In an r2 assessment, if the responsibility for a Requirement Statement is split between the client and one or more service providers, should only the service provider scores be used?
A. No, take a blended approach to scoring and consider the responsibilities for all parties involved
B. No, you should only score the client’s portion of the responsibility
C. No, you should mark this Requirement Statement N/A as it has been outsourced
D. No, because this never happens
E. Yes, these are the most important scores
Explanation:
When a Requirement Statement’s responsibility is shared between a client and service providers (e.g., cloud vendors or managed security providers), HITRUST requires a blended scoring approach.
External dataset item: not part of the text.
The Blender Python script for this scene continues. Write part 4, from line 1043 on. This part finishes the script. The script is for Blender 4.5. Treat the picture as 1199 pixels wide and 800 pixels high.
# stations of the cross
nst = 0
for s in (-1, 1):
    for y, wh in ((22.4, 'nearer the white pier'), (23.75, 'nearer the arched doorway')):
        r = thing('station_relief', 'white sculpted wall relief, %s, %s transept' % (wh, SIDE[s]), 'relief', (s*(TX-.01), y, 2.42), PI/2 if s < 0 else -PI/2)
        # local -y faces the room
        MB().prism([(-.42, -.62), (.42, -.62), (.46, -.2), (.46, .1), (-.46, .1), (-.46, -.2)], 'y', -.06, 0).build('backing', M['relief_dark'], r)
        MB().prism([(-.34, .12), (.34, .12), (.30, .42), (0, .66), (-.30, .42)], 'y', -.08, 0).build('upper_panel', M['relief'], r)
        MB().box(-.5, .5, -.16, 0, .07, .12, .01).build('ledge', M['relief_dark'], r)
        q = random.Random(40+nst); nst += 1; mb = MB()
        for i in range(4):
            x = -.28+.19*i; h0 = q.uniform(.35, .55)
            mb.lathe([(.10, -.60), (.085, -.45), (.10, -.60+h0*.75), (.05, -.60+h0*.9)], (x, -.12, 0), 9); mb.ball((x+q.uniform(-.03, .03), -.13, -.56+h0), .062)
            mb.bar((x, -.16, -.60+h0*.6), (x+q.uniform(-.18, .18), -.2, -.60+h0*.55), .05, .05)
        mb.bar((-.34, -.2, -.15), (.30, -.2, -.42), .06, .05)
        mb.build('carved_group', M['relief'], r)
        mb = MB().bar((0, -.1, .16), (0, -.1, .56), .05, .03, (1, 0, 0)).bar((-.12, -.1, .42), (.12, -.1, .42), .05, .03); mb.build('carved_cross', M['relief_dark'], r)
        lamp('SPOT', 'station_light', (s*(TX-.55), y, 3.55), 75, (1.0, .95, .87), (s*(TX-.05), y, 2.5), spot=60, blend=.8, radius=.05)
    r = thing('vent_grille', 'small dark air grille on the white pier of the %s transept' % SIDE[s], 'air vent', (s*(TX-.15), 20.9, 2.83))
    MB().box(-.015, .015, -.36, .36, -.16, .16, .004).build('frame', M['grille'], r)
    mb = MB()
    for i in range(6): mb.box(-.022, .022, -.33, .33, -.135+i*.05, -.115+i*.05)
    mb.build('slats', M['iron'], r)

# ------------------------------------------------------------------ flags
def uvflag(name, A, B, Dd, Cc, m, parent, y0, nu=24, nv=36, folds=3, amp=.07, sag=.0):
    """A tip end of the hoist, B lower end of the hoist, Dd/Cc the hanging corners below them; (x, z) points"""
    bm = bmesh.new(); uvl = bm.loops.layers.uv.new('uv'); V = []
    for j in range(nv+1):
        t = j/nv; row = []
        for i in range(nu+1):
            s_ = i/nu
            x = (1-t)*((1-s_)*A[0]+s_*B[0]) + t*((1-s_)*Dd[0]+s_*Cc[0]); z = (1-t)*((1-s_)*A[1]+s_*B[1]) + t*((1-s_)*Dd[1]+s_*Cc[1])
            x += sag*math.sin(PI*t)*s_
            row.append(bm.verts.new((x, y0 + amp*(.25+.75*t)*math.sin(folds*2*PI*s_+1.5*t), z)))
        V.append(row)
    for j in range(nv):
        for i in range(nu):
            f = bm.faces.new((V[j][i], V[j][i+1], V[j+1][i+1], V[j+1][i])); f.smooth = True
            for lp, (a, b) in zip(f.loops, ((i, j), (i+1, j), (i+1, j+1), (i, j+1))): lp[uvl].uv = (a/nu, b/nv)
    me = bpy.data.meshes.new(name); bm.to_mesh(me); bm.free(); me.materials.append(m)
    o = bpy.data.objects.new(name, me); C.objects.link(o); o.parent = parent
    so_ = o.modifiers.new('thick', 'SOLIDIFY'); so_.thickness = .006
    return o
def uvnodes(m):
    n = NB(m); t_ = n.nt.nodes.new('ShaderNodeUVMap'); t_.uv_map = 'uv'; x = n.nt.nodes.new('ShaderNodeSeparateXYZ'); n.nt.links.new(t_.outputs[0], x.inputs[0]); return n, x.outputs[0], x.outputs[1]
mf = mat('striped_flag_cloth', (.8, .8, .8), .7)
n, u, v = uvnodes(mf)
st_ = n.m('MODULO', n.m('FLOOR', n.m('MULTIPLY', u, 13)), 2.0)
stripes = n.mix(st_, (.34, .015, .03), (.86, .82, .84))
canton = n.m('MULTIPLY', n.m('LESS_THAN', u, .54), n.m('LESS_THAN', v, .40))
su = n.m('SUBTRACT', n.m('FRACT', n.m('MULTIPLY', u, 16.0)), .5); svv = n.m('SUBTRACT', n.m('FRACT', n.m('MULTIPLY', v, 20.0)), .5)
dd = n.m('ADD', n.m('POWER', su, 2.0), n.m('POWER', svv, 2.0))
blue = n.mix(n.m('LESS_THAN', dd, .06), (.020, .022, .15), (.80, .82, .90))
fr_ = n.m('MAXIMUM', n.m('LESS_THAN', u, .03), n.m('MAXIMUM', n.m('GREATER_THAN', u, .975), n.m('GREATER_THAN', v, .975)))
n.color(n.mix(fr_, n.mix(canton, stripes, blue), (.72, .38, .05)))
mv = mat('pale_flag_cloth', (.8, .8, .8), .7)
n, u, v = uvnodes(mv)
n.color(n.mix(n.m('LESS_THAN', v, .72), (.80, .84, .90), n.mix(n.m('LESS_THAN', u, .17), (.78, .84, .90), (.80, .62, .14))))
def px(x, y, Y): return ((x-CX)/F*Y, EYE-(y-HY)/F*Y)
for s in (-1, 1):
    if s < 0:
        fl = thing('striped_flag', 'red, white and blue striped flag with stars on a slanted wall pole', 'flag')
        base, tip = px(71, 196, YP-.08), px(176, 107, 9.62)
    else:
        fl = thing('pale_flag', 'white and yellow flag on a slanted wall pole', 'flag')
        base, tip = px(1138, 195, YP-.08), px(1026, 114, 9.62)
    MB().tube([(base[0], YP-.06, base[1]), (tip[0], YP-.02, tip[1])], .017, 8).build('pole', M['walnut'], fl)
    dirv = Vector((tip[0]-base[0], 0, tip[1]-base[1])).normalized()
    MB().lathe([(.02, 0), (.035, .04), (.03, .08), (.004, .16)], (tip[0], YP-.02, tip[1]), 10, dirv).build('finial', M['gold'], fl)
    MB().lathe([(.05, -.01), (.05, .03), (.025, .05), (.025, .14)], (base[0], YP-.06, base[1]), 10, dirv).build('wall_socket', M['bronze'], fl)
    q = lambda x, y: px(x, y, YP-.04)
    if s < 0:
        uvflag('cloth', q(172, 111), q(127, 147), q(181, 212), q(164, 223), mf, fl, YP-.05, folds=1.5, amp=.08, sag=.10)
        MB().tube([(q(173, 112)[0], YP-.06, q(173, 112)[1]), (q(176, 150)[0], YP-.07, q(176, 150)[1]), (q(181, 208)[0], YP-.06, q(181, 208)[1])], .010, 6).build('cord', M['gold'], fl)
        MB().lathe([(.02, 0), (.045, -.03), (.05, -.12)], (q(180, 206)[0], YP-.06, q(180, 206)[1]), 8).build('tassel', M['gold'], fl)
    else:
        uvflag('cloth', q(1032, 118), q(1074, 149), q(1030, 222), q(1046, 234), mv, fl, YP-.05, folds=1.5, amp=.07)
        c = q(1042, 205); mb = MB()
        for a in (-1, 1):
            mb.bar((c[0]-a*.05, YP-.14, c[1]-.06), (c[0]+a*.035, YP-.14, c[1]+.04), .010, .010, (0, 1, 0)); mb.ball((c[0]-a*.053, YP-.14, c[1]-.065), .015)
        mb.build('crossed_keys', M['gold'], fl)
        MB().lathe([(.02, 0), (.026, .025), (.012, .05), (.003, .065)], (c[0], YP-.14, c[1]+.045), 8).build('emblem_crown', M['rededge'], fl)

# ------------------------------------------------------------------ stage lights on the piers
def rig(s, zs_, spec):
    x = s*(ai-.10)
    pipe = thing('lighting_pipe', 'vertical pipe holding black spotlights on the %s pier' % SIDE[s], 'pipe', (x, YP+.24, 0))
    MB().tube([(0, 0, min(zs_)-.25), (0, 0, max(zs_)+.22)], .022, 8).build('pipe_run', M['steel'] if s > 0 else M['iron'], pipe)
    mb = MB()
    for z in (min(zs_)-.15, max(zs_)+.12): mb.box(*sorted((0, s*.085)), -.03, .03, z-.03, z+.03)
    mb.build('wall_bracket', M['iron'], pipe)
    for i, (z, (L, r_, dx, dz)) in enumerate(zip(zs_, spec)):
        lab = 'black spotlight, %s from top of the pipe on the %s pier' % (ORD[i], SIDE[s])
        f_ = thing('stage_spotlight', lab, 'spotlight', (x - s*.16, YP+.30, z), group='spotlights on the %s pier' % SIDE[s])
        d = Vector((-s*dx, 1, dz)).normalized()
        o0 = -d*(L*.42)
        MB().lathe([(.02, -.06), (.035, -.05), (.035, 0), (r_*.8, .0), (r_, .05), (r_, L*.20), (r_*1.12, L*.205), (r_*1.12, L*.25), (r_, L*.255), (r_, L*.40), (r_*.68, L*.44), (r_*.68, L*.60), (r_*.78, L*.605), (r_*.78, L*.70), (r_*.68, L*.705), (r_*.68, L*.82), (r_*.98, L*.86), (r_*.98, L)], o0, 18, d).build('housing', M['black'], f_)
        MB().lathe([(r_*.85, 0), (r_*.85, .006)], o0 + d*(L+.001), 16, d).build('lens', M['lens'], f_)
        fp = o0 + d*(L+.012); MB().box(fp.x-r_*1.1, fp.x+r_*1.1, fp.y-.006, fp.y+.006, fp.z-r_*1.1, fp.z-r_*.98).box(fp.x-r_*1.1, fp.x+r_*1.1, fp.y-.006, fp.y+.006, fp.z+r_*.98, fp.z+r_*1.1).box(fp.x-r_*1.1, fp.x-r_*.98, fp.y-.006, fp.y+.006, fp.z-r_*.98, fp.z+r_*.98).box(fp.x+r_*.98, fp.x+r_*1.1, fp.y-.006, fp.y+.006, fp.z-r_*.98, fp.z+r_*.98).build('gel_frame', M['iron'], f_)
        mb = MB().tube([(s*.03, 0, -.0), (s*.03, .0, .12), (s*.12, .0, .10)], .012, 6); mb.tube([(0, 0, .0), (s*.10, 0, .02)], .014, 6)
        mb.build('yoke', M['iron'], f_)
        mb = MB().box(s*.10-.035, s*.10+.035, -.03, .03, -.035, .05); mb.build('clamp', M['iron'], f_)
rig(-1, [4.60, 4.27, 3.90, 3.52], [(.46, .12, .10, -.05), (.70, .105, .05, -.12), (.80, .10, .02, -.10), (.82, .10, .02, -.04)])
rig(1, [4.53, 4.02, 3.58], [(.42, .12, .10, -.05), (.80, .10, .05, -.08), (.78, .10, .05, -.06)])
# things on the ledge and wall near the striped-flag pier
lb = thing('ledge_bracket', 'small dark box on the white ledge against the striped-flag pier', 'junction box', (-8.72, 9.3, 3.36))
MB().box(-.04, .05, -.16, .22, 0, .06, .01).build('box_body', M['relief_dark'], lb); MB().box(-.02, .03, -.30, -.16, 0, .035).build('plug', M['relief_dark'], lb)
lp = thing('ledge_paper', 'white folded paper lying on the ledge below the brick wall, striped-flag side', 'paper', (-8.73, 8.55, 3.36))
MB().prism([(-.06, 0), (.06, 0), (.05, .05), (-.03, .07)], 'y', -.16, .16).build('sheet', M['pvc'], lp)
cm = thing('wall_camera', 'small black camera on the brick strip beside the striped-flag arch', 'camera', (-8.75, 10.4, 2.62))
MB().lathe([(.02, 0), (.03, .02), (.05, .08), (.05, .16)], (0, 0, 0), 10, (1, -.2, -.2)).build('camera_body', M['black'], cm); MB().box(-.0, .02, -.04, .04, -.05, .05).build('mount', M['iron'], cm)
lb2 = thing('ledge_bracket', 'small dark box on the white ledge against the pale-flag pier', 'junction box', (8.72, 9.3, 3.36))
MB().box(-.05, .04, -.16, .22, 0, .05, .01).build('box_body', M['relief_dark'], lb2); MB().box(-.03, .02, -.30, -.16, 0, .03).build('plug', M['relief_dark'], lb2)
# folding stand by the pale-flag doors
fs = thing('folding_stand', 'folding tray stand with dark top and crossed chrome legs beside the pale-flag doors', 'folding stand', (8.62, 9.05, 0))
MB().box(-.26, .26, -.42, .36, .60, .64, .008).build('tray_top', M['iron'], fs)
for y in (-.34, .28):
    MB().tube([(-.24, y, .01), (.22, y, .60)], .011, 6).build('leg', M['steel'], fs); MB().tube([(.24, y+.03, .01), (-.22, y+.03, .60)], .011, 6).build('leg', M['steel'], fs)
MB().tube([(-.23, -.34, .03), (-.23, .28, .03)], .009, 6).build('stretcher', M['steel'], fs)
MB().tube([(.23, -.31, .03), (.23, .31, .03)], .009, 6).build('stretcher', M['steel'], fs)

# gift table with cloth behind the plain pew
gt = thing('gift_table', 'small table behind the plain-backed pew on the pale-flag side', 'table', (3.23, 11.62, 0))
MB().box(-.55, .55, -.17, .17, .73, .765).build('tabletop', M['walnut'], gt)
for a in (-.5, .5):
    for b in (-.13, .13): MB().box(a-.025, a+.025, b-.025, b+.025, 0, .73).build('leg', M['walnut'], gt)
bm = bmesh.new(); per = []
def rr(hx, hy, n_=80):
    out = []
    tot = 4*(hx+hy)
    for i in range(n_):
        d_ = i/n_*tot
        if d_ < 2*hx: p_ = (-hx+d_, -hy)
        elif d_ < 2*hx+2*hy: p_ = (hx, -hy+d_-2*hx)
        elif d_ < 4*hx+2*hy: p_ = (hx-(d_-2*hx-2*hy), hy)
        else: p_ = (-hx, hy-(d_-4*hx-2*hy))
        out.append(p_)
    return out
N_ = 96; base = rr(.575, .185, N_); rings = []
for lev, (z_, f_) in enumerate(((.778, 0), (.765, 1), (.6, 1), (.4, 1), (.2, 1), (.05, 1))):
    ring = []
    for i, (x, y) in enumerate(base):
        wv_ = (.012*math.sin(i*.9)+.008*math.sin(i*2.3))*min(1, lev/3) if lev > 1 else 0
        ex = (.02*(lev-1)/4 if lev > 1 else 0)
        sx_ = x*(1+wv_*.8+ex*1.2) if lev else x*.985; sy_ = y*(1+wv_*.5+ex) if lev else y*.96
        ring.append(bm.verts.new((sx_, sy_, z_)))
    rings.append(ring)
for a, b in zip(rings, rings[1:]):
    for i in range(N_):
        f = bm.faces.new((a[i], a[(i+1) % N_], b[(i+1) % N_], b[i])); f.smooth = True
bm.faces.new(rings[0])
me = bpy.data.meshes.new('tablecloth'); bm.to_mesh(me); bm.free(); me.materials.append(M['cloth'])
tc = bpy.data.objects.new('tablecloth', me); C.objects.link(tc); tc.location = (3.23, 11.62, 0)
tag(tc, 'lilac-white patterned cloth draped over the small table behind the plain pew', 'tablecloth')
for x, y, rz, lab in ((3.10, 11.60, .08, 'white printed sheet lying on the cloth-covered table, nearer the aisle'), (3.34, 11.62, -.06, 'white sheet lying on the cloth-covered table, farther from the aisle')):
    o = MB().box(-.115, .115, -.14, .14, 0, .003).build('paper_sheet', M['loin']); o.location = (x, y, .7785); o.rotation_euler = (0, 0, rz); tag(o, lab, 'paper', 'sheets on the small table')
Assessors must evaluate all parties’ contributions and assign a composite score that reflects the total control environment. This prevents organizations from over-relying on inherited provider scores without demonstrating their own responsibilities (e.g., configuration, monitoring). It also prevents dismissing requirements as N/A since partial responsibility still exists. By combining the provider’s validated assessment results with the client’s implementation evidence, HITRUST ensures a complete and accurate reflection of risk. Sole reliance on provider scores would overlook gaps in client-side processes.
Reference: HITRUST Inheritance Guidance C “Blended Scoring of Shared Responsibility”; CCSFP Practitioner Guide C “Scoring Split Responsibility.”